Dar Es Salaam is a relatively pricy affair if you crave a 4-bedroom house with a sea view and swimming pool (2500-3500$ per month), easy access to the International School and the Yacht Club, organic Muesli, Danish rye bread, Norwegian salmon and French red wine. On the other hand, it depends on your income and expectation, right?!
- What is the best place to live in Dar Es Salaam?
The wazungu who have jobs in the diplomacy and higher end of the international NGO sector tend to cluster in the Peninsula along with the richer part of the Tanzanian population (if you are keen on my opinion in this regard, read it here). The middle-class Tanzanian and mzungu, like me, tend to live in the northern suburbs like Ada or Regent Estate, Mbezi and Mikocheni (and many other places) The inhabitants of Indian/Arabic origin tend to populate Upanga and central Dar Es Salaam. The poorest part of the population live in the far outskirts of town, in crowded settlements where security, access to water, electricity and proper sewage is a daily problem. Personally, if I were to choose my own place, I'd probably consider Upanga or Kigamboni.

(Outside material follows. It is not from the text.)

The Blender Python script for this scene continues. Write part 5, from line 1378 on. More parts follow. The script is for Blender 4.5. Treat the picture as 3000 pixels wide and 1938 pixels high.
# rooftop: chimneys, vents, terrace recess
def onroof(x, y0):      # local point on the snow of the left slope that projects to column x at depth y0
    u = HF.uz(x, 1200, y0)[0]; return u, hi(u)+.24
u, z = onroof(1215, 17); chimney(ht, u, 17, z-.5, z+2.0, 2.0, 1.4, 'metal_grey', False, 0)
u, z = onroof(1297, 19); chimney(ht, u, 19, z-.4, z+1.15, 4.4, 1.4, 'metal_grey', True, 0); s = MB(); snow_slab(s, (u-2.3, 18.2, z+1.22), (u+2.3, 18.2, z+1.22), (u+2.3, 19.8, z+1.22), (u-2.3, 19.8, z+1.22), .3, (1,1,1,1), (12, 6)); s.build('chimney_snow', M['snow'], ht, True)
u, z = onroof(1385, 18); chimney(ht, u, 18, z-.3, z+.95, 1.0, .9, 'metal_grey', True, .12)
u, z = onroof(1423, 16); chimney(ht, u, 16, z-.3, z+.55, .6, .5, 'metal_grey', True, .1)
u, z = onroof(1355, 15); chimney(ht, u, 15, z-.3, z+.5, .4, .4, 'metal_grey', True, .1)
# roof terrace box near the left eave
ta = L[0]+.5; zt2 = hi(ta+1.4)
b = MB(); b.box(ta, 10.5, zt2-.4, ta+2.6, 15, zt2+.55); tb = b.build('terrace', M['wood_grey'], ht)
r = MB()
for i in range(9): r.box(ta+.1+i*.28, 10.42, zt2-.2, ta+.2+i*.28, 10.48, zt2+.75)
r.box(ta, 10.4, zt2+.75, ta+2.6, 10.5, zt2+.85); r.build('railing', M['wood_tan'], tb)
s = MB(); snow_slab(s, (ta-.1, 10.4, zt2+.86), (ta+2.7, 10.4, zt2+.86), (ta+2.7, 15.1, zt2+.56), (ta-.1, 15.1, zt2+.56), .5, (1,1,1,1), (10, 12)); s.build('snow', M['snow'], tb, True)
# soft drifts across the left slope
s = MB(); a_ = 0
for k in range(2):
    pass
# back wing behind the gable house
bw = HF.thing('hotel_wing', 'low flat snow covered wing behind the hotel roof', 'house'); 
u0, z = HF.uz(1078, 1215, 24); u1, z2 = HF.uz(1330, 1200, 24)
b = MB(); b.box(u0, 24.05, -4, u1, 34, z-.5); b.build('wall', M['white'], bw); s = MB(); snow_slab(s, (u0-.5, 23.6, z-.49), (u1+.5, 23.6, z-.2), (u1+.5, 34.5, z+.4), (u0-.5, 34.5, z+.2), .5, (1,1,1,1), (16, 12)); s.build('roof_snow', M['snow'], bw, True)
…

- What does it take to get a job in Tanzania?
I really don't know how to answer that. It all depends on you, your experience and education. And if you've got that right, you most certainly wouldn't ask me that question. You'd rephrase it, explain a bit more about yourself etc. I usually answer back to the latter what I did, but that there happens to be thousands ways of doing it.
- Is it safe?
Again depends on your own gut feeling. On where you lived before. On your own limitations. I managed 26 months along and across the Ugandan border to Southern Sudan, which partly explains why Dar Es Salaam to me mainly appears as a picnic, and if anyone complains about the limitations of this place I think they should take the first flight back home. Check my lists on the blog: TRAVEL, WORK AND LIVE IN AFRICA and WHAT'S UP TANZANIA.
- Best place to stay in Zanzibar?
See my list here on the blog: GOOD PLACES TO GO. I add places I've enjoyed staying in.
Finally:
There is no reason for me to google stuff, when you can do it yourself, your connection is most likely better than mine. Besides, get used to the fact that things aren’t obvious. You have to ask and do your own research, and you have to spend hours doing so. Besides, we are different - that's where the relativity again comes into the picture- and what I like, you might not.
My advice is that you turn it into an interest. It’ll make it much more fun.
The top most stupid question I have ever received was when a Danish tourist called MS Uganda’s Country Office, where I happened to be passing through, and asked:
‘Do you think that the Lord’s Resistance Army would kill someone like me?!’
I answered him politely, as I try to do in most of these cases, though it was a tough one.
Hence, the last advice from me: Always write back and say thanks.